E contudo, essa previsão dos futuros depende da primeira, oriunda da revelação divina, de dois modos. Primeiro, porque pela primeira se pode prever quaisquer eventos e infalivelmente. Ao passo que a previsão, que podemos naturalmente ter, só versa sobre certos efeitos, a que pode estender–se a experiência humana. – Segundo, porque a primeira espécie de profecia se baseia na verdade imóvel; não porém a segunda, que é susceptível de falsidade.

Ora, a previsão da primeira espécie constitui propriamente a profecia; mas não, a segunda, porque, como dissemos, o conhecimento profético tem por objeto o que naturalmente sobreexcede o conhecimento humano. Donde devemos concluir, que a profecia absolutamente falando, não pode provir da natureza, mas só da revelação divina.

DONDE A RESPOSTA À PRIMEIRA OBJEÇÃO. – A alma, separada do mundo dos corpos, torna–se mais apta para perceber o influxo das substâncias espirituais; e também para perceber os movimentos subtis, produzidos na imaginação humana por impressão de causas naturais, de perceber os quais fica a alma impedida, quando dominada pelas coisas sensíveis. Por isso, diz Gregório, que a alma, quando se abeira da morte, prevê certos futuros pela penetração da sua natureza, isto é, porque percebe as mínimas impressões. – Ou também conhece os futuros pela revelação angélica. Mas não, por virtude própria; pois, como ensina Agostinho, se assim o fosse, estaria sempre no seu poder desvendar o futuro, todas as vezes que quisesse, o que é evidentemente falso.

RESPOSTA À SEGUNDA. – A previsão do futuro, durante o sono, é ou pela revelação das substâncias espirituais, ou por uma causa corpórea, como dissemos quando tratámos da adivinhação. Ora, uma e outra ação pode manifestar–se melhor nós adormecidos do que nos acordados; porque a alma do acordado, dominada pelos sensíveis externos, é menos apta para receber as impressões subtis quer das substâncias espirituais, quer mesmo das coisas naturais. Quanto porém à perfeição do juízo, a razão vigora mais no acordado que no adormecido.

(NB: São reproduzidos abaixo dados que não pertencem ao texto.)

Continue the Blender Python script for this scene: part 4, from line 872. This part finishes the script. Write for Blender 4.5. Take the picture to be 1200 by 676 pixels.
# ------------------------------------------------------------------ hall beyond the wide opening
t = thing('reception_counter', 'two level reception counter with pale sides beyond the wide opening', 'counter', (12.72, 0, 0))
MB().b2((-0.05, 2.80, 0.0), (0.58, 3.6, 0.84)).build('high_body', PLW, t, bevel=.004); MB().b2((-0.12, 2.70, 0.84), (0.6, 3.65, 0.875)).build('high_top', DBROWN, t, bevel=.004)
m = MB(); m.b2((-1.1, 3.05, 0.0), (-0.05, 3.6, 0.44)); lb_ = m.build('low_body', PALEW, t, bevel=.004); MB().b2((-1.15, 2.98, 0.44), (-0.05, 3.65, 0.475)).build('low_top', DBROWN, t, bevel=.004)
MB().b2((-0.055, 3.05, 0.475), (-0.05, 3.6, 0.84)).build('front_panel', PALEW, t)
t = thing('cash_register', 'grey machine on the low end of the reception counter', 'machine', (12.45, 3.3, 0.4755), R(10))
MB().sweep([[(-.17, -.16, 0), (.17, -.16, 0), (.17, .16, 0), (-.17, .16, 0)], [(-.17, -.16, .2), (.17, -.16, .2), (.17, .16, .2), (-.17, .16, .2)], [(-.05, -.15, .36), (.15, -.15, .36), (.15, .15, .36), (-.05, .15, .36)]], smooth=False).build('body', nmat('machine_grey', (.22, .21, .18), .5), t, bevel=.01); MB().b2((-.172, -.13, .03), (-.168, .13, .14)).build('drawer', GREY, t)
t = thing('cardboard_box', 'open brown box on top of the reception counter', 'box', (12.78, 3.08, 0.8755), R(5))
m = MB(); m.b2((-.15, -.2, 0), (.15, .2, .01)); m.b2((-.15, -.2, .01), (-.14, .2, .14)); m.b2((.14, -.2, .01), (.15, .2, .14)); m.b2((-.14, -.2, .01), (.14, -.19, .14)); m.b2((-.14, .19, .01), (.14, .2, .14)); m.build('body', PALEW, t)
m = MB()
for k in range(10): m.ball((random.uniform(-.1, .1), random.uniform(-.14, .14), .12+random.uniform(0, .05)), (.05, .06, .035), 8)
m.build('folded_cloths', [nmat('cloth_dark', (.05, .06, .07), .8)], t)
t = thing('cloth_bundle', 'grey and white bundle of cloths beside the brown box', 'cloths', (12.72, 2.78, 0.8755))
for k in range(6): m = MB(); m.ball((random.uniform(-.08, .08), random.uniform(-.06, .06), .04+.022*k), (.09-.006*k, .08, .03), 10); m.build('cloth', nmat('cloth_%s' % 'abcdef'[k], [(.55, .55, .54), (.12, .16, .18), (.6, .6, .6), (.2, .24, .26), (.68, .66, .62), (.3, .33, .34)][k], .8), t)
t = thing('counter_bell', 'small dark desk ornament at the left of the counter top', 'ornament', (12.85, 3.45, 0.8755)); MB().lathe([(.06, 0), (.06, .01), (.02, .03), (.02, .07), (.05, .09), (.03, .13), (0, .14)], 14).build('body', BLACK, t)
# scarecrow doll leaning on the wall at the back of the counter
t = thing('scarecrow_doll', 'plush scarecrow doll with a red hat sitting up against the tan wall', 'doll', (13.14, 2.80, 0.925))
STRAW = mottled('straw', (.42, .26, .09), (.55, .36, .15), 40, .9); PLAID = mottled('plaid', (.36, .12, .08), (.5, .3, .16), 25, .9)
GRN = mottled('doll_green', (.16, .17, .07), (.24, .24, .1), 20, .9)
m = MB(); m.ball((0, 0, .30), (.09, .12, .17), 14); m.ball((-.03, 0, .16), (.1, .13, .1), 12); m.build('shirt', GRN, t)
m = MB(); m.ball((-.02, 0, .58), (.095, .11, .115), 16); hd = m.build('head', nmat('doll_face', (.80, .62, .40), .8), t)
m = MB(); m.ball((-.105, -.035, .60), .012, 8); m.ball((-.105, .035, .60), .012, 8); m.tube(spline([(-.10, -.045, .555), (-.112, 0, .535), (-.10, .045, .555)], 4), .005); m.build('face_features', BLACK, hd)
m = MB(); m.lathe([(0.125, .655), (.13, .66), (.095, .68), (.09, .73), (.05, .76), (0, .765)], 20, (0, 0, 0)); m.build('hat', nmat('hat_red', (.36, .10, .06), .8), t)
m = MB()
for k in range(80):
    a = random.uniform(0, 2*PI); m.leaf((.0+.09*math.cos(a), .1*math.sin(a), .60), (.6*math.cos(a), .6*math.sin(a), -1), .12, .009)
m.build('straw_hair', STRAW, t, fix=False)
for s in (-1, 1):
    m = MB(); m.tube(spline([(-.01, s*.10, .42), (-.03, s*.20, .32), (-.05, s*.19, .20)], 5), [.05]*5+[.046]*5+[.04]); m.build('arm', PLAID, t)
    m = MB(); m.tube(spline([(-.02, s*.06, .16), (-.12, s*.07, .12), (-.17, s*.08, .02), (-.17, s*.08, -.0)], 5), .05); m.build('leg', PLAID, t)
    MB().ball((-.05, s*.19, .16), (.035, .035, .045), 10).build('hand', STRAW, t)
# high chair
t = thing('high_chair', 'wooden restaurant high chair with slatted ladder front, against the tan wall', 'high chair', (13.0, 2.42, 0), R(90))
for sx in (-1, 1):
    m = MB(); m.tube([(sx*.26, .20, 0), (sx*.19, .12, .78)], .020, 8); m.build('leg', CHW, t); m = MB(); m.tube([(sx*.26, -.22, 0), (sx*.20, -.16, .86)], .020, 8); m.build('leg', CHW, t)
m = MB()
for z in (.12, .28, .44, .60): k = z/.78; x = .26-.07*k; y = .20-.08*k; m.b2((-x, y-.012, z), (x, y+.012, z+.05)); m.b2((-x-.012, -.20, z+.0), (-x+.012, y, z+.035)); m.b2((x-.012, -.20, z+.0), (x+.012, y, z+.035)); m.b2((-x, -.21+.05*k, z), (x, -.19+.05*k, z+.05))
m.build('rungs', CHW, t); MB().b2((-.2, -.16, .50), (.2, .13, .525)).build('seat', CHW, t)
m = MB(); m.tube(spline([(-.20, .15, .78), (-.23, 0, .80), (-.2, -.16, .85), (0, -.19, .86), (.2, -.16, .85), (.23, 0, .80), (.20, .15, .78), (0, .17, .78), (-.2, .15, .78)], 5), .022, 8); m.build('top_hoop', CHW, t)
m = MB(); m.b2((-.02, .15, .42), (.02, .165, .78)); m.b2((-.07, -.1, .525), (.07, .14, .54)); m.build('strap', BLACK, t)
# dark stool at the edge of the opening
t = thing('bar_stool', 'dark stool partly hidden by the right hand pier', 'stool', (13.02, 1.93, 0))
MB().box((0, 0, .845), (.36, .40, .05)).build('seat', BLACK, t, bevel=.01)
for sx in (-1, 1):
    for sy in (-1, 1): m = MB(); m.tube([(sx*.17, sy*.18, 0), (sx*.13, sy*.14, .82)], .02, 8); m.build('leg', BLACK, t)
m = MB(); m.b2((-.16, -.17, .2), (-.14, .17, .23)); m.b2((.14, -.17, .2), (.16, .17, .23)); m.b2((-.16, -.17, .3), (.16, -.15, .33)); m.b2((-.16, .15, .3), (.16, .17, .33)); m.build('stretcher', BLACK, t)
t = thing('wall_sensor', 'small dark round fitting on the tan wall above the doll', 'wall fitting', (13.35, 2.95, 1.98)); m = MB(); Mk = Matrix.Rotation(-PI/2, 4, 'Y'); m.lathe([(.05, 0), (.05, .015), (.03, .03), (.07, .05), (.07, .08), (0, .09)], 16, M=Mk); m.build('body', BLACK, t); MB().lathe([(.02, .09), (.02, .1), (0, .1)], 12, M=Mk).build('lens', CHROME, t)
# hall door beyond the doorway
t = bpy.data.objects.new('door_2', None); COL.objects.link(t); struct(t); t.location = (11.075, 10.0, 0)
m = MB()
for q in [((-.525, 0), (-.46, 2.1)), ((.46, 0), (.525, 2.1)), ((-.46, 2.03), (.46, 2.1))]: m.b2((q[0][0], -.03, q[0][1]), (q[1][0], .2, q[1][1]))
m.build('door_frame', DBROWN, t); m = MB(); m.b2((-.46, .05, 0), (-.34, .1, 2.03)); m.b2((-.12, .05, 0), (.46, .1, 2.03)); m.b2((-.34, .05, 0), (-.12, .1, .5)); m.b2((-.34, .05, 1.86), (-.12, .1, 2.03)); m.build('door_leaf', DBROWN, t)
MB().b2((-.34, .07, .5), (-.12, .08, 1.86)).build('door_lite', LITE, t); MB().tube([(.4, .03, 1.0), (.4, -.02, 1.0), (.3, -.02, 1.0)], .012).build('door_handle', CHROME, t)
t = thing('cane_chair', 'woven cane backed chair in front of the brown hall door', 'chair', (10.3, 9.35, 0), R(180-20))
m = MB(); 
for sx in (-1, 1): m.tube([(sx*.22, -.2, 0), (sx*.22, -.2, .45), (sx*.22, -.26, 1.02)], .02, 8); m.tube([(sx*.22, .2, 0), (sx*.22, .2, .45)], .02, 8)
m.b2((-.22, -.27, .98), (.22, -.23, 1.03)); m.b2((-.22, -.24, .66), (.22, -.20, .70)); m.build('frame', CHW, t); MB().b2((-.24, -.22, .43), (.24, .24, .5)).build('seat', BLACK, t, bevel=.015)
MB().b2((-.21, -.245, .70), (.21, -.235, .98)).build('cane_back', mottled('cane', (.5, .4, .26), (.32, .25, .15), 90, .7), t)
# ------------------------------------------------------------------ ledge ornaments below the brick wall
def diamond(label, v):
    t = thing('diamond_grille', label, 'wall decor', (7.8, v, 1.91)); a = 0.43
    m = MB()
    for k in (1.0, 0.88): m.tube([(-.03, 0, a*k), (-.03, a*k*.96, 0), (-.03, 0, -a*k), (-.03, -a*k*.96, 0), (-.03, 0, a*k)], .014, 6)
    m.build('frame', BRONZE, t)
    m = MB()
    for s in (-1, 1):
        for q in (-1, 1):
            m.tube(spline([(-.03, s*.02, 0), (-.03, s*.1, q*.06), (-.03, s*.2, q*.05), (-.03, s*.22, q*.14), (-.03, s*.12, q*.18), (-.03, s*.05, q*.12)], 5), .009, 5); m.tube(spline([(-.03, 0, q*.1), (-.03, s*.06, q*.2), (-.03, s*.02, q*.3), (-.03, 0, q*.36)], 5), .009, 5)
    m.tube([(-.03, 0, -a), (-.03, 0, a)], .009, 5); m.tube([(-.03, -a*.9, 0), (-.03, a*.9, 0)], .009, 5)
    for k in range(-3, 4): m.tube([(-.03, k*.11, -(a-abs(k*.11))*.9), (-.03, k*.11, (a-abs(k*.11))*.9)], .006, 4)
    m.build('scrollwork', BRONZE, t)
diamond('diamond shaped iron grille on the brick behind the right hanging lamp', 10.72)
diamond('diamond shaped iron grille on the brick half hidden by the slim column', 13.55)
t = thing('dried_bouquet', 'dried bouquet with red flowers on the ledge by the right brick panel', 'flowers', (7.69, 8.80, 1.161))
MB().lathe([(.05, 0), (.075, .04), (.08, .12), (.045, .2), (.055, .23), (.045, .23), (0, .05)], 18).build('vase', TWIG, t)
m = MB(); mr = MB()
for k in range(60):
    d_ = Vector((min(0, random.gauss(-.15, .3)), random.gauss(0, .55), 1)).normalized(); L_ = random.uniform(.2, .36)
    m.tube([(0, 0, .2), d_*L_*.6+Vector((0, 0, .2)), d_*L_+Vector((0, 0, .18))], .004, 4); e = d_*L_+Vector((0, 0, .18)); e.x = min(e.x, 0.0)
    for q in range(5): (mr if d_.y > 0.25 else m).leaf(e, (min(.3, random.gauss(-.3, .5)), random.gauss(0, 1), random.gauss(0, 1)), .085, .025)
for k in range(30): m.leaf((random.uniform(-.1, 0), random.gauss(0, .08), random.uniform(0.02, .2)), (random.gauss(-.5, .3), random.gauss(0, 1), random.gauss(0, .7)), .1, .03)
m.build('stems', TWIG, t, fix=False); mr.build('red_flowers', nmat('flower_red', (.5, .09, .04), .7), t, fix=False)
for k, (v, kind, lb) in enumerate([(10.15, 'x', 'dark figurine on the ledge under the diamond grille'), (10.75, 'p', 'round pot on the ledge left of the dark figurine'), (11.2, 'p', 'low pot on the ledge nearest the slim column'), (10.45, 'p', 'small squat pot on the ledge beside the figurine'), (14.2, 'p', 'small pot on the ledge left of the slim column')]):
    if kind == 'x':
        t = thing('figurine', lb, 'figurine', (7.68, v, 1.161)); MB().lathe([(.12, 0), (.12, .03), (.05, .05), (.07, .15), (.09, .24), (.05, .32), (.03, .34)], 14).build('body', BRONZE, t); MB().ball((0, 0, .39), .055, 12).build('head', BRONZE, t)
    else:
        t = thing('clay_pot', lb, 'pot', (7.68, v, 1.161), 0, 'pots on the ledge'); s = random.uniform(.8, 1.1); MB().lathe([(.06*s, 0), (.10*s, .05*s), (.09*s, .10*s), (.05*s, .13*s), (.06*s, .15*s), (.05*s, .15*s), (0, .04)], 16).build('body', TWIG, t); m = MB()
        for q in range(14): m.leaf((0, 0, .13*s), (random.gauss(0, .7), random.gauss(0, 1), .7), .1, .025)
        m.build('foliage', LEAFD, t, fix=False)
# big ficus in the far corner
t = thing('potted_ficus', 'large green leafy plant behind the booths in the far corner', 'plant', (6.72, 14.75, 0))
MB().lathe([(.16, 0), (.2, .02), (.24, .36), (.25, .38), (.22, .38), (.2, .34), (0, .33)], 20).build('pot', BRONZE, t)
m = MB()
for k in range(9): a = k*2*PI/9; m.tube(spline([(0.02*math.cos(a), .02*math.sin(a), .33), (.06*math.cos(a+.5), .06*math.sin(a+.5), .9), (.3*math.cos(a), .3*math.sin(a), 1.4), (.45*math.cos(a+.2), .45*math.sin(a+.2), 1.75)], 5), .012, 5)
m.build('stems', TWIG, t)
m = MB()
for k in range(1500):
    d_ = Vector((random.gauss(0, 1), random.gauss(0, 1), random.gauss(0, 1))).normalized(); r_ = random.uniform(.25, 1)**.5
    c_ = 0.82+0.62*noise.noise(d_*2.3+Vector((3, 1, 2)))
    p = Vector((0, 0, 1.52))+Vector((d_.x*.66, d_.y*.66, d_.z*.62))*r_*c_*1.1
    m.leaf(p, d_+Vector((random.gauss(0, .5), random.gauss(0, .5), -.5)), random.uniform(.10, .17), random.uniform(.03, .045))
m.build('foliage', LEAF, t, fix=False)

RESPOSTA À TERCEIRA. – Mesmo os brutos não têm previsão dos eventos futuros senão enquanto eles podem ser conhecidos nas suas causas. Estas movem–lhes a fantasia, mais que no homem; porque as fantasias deste, sobretudo no estado de vigília, dispõem–se mais de conformidade como a razão, do que por impressão de causas naturais. Ora, a razão causa muito mais abundantemente no homem o que causa nos brutos a impressão das causas naturais. E além disso, o homem é ajudado pela graça divina, inspiradora dos profetas.

RESPOSTA À QUARTA. – O lume profético alcança também a direção dos atos humanos. E assim, a profecia é necessária ao governo do povo. Sobretudo em relação ao culto divino, para o qual não basta a natureza, sendo necessária a graça.